Blockchain Voting App Voatz Planned for Implementation in Denver, Colorado Municipal Elections

Blockchain technology offers a ledger that is transparent and trustless, leading to many use cases in record-keeping sectors of several industries. Consistently innovative, the government in Denver, CO has decided to see how well blockchain works for their needs in casting votes during elections.

According to a press release from PR Newswire, the capital plans to implement the use of blockchain for the upcoming municipal election in May.

In the annoucement, the mobile voting platform appears to primarily be used to help active duty military members, along with their overseas families, who would otherwise be unable to vote. Instead, the platform will be accessible through smartphones, and the eligible votes would submit an electronic ballot. The voter will still have to submit an absentee ballot request, and then they can submit their voting ballot.

In order to make this voting system a reality, the City and County of Denver decided to collaborate with Voatz, Tusk Philanthropies, and the National Cybersecurity Center.

CEO of the National Cyber Security center, Vance Brown, said that the partnership sheds light on the importance of these types of technologies, but particularly shows how effective and secure blockchain voting is. With the ability to offer accurate counts on the ballot, the integrity of the voting system can be upheld.

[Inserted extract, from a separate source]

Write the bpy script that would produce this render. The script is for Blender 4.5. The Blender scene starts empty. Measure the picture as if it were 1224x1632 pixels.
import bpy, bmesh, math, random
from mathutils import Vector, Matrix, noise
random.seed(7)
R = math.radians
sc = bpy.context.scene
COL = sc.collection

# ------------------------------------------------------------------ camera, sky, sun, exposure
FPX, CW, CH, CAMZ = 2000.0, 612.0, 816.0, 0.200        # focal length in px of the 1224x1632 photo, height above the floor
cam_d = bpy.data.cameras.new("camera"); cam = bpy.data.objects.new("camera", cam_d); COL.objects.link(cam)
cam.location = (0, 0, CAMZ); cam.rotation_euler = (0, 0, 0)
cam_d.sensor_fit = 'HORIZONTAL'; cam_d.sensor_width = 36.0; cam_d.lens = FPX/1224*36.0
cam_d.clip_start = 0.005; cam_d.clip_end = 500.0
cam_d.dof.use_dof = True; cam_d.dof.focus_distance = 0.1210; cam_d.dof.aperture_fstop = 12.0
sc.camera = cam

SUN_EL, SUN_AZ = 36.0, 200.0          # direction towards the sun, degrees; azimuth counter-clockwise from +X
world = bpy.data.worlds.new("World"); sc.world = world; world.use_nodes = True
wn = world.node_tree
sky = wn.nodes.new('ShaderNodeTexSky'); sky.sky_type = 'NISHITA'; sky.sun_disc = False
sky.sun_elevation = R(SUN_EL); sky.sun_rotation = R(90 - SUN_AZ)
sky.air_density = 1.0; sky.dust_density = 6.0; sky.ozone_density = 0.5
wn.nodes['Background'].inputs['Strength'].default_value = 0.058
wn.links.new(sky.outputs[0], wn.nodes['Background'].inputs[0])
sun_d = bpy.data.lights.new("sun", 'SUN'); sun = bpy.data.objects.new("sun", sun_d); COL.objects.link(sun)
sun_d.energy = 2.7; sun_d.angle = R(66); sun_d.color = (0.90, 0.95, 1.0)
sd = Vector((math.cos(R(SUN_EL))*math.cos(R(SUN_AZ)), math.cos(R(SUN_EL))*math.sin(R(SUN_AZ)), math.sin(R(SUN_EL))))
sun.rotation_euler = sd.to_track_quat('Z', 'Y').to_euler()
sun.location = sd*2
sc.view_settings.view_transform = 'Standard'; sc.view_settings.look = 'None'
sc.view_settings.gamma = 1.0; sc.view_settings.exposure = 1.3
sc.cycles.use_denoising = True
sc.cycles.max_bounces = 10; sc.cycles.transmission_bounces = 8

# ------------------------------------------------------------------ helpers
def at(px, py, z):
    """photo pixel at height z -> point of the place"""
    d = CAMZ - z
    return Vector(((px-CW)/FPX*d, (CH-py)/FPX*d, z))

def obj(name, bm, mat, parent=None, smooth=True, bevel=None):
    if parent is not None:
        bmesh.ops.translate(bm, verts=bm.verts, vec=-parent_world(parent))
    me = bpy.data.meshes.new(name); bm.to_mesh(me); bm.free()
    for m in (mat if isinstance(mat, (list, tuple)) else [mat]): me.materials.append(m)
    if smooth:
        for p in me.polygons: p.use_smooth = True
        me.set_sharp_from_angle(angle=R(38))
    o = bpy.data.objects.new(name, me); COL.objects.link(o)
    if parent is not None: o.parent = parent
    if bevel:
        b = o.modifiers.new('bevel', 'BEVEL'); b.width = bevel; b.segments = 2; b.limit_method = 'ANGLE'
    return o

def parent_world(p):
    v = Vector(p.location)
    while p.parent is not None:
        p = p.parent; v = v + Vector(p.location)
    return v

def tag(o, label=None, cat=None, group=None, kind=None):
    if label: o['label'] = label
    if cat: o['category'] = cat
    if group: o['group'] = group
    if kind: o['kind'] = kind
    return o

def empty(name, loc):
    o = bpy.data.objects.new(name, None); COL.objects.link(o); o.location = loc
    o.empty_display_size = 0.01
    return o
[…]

Jocelyn Bocaro, the deputy director of elections at the Denver Office of Clerk and Recorder, expressed that this new division would ensure that voting is both easy and more transparent. The technology, as Bocaro said, could ensure the security of votes amongst the military, but it also makes the process simpler for voters with disabilities that make it difficult to go to the polls.

Using the blockchain as a way to allow for mobile voting was previously done in the primary elections in West Virginia, which also used Voatz. However, the option was only given to registered military voters in the state. Federal election ballots were submitted through the same system in November in West Virginia, though it was combined with facial recognition software to confirm identities with government-issued IDs.

Outside of the United States, Moscow, Seoul, and the Catalan government have all expressed plans to use blockchain technology as the foundation for new electronic voting systems.